■ **Provided records**:
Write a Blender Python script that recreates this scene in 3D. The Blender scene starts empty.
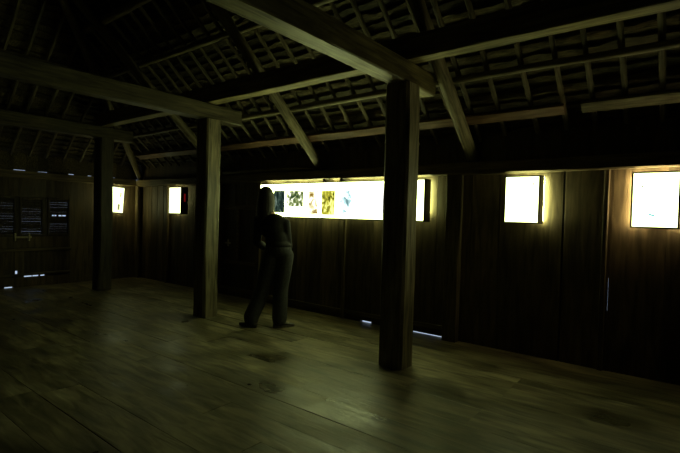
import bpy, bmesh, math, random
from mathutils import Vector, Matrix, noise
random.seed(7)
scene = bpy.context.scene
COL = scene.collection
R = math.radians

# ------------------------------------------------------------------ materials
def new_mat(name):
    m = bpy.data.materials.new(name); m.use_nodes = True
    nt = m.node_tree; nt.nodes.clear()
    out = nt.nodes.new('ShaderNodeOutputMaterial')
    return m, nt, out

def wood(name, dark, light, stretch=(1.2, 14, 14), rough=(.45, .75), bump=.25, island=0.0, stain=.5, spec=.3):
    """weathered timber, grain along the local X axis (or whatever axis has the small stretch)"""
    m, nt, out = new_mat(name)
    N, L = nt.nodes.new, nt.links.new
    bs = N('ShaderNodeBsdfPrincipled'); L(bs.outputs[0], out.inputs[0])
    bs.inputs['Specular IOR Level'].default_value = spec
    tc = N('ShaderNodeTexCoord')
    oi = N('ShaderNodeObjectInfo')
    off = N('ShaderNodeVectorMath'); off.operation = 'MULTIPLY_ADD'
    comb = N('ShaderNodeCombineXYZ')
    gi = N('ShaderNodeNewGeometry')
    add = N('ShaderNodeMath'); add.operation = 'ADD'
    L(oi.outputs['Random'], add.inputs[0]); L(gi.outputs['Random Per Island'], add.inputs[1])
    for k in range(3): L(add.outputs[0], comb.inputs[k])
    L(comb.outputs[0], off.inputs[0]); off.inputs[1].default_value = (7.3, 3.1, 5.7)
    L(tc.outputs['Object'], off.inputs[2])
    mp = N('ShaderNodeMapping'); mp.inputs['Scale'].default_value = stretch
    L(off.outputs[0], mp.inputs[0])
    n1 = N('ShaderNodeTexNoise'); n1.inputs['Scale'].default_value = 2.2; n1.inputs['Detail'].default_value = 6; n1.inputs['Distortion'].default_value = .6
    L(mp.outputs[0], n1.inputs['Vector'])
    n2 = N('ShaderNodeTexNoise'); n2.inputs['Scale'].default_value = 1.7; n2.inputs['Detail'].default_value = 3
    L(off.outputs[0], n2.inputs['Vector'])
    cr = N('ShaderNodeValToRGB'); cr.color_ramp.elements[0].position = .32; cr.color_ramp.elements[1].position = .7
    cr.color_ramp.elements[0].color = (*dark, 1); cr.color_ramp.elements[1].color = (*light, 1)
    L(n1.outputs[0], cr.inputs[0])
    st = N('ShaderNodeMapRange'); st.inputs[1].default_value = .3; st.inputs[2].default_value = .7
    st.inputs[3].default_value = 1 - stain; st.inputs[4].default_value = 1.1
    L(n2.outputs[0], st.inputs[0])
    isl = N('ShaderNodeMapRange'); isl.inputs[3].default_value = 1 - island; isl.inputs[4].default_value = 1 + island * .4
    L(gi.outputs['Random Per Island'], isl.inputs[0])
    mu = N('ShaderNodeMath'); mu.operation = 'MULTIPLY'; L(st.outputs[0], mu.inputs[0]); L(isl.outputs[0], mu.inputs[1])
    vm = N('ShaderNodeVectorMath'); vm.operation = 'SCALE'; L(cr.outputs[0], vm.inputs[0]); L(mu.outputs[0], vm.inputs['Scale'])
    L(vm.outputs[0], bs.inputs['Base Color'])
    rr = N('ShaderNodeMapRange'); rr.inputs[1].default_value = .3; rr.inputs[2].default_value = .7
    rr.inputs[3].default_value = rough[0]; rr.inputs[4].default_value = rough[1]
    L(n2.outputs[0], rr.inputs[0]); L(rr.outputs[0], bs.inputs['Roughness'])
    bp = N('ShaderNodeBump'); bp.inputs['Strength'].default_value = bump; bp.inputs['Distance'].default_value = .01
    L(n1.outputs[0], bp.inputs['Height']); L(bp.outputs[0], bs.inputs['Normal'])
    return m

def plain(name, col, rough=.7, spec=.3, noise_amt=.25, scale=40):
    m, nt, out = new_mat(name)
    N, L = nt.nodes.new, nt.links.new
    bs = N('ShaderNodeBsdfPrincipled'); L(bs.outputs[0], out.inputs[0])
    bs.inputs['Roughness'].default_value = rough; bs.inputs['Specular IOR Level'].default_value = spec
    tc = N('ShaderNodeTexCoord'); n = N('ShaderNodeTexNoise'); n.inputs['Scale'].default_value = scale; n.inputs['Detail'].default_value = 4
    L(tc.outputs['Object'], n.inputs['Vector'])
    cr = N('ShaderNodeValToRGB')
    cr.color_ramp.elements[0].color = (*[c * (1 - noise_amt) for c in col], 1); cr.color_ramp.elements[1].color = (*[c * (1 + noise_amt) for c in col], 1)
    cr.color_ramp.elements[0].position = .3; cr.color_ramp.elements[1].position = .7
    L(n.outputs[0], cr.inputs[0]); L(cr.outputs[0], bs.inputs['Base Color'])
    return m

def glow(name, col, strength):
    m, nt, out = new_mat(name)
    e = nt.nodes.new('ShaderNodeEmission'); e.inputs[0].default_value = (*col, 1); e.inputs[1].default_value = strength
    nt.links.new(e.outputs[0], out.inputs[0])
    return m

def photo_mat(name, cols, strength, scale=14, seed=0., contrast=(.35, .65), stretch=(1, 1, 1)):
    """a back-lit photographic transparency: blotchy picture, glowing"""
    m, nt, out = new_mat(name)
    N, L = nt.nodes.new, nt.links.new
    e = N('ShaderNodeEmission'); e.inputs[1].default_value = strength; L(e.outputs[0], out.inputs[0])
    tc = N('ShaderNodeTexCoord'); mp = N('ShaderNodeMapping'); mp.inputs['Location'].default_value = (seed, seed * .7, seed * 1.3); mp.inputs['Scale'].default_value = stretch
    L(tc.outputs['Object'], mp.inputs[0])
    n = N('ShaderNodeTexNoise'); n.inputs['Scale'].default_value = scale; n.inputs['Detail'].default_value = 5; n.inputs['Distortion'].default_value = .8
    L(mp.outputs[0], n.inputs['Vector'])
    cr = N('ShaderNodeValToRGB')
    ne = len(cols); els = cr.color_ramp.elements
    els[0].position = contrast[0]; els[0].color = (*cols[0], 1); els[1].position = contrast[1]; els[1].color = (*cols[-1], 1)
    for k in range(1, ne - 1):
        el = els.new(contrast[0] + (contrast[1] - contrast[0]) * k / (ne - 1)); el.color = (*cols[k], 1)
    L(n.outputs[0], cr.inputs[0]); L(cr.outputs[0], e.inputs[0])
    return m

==

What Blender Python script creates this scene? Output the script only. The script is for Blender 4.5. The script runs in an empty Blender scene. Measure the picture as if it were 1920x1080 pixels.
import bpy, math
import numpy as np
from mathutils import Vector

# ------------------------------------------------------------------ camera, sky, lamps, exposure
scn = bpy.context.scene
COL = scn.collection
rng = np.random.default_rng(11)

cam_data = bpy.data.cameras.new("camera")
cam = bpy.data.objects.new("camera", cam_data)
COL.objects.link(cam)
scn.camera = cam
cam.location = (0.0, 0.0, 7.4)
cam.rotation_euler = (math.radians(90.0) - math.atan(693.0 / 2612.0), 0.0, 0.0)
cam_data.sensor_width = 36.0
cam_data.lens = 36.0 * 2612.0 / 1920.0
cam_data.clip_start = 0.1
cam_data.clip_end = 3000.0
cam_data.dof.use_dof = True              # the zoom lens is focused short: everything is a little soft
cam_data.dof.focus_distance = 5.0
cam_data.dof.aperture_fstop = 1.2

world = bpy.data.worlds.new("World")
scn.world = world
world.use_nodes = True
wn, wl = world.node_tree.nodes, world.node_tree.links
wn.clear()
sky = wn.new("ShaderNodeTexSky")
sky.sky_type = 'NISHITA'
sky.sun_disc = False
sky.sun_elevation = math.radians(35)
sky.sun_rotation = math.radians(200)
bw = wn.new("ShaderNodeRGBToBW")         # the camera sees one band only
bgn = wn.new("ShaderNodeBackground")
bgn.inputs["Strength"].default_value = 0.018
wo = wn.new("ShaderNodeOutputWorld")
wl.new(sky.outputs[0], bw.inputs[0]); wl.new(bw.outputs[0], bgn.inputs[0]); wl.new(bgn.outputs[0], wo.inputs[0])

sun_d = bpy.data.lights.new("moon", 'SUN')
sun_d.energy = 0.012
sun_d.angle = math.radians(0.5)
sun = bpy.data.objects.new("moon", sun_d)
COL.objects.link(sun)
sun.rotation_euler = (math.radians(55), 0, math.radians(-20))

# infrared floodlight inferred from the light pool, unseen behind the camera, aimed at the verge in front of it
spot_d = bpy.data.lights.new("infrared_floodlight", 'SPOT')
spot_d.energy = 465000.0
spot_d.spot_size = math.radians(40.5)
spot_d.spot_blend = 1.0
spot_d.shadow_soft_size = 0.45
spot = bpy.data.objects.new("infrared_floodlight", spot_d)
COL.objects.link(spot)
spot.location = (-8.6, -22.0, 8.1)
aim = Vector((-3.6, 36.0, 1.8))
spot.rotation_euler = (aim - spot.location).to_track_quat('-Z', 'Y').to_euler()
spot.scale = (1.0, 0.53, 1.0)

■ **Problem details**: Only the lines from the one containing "What Blender Python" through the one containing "sun.rotation_euler = (math.radians(55), 0, math.radians(-20))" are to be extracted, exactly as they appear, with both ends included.

■ **Final result**:
What Blender Python script creates this scene? Output the script only. The script is for Blender 4.5. The script runs in an empty Blender scene. Measure the picture as if it were 1920x1080 pixels.
import bpy, math
import numpy as np
from mathutils import Vector

# ------------------------------------------------------------------ camera, sky, lamps, exposure
scn = bpy.context.scene
COL = scn.collection
rng = np.random.default_rng(11)

cam_data = bpy.data.cameras.new("camera")
cam = bpy.data.objects.new("camera", cam_data)
COL.objects.link(cam)
scn.camera = cam
cam.location = (0.0, 0.0, 7.4)
cam.rotation_euler = (math.radians(90.0) - math.atan(693.0 / 2612.0), 0.0, 0.0)
cam_data.sensor_width = 36.0
cam_data.lens = 36.0 * 2612.0 / 1920.0
cam_data.clip_start = 0.1
cam_data.clip_end = 3000.0
cam_data.dof.use_dof = True              # the zoom lens is focused short: everything is a little soft
cam_data.dof.focus_distance = 5.0
cam_data.dof.aperture_fstop = 1.2

world = bpy.data.worlds.new("World")
scn.world = world
world.use_nodes = True
wn, wl = world.node_tree.nodes, world.node_tree.links
wn.clear()
sky = wn.new("ShaderNodeTexSky")
sky.sky_type = 'NISHITA'
sky.sun_disc = False
sky.sun_elevation = math.radians(35)
sky.sun_rotation = math.radians(200)
bw = wn.new("ShaderNodeRGBToBW")         # the camera sees one band only
bgn = wn.new("ShaderNodeBackground")
bgn.inputs["Strength"].default_value = 0.018
wo = wn.new("ShaderNodeOutputWorld")
wl.new(sky.outputs[0], bw.inputs[0]); wl.new(bw.outputs[0], bgn.inputs[0]); wl.new(bgn.outputs[0], wo.inputs[0])

sun_d = bpy.data.lights.new("moon", 'SUN')
sun_d.energy = 0.012
sun_d.angle = math.radians(0.5)
sun = bpy.data.objects.new("moon", sun_d)
COL.objects.link(sun)
sun.rotation_euler = (math.radians(55), 0, math.radians(-20))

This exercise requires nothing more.